Хелена Эльштейн накануне эмиграции, уже будучи под цензурным запретом, опубликовала под псевдонимом в двух номерах «Нурта» эссе о «Гласе Господа», провозгласив повесть лучшим произведением Лема. Она задалась вопросом: а было ли пресловутое послание посланием или люди просто видели то, что хотели видеть, тем самым как бы анализируя собственные ожидания от «контакта»? Эльштейн усматривала в этом схожесть с Платоновой пещерой и историей о пире Валтасара, когда на стене появились известные слова, верно истолкованные пророком Даниилом. В связи с этим она – единственная, пожалуй, – обращала особое внимание на вводную часть повести, видя в ней ключ ко всему произведению[735].
Прием «Философии случая» оказался куда холоднее, и это не могло не ударить по самолюбию автора. «Что доказал Лем? Написал книгу более чем на 600 страниц о том, что ценности иногда создаются, а иногда – нет, что культура иногда совершенно случайна, а иногда демонстрирует некоторую регулярность, что прочтение какого-либо языкового сообщения – а следовательно, понятийное постижение – в действительности произвольно, но в некоторых границах. Одним словом, что мир, в котором мы живем, не особенно добр, но и не особенно зол, а ни то ни се. Почему же такие простые истины нельзя было изложить на нескольких страницах? Потому, ответил бы Лем, что такова наша культура, привыкшая искать глубокую истину в сложных ученых рассуждениях. Если эту истину представить в слишком простой и лаконичной форме, никто на нее не обратит внимания. Глас вопиющего в пустыне не должен звучать слишком кратко», – написала 29-летний культуролог Малгожата Шпаковская, которая всего через месяц после выхода статьи будет арестована за соучастие в деле тайной передачи документов о студенческом протесте в парижскую «Культуру» и получит три года тюрьмы[736].

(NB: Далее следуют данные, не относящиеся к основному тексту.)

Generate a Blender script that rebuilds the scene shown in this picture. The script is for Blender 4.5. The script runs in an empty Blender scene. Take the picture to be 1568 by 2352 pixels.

Во «Вспулчесности» с «Философией случая» расправился 40-летний журналист Александр Вечорковский – инженер по образованию, внезапно проявивший подкованность в лингвистике и философии. В чрезвычайно ироничной манере журналист показал, что Лем замахнулся ни много ни мало на создание теории единого поля культуры, но не сумел отличить лингвистического структурализма от этнографического и не к месту применил марковский процесс, поскольку тот не подходит для изучения биологической и культурной эволюций. Походя высмеяв выспреннюю наукообразность языка монографии, Вечорковский закончил следующим цветистым сравнением: «По равнине, на которой росли и розы, и сорняки, проехался танк лемовской „эмпирии“ и передавил сорняки: новый роман – за информационную патологию; феноменологию – за пустую философию, без десигнатов; попытки применения релятивистской физики и математики в области литературного анализа – за неверность метода и невежество его приверженцев. Сорняков поменьше не счесть, хотя среди них попались даже Фрейд и Юнг. А розы? Розы Лем заранее вырвал. Эстетику и этику он осторожно извлек из почвы литературоведения и запретил – до времени, пока Станислав Лем не издаст следующего романа <…>»[737].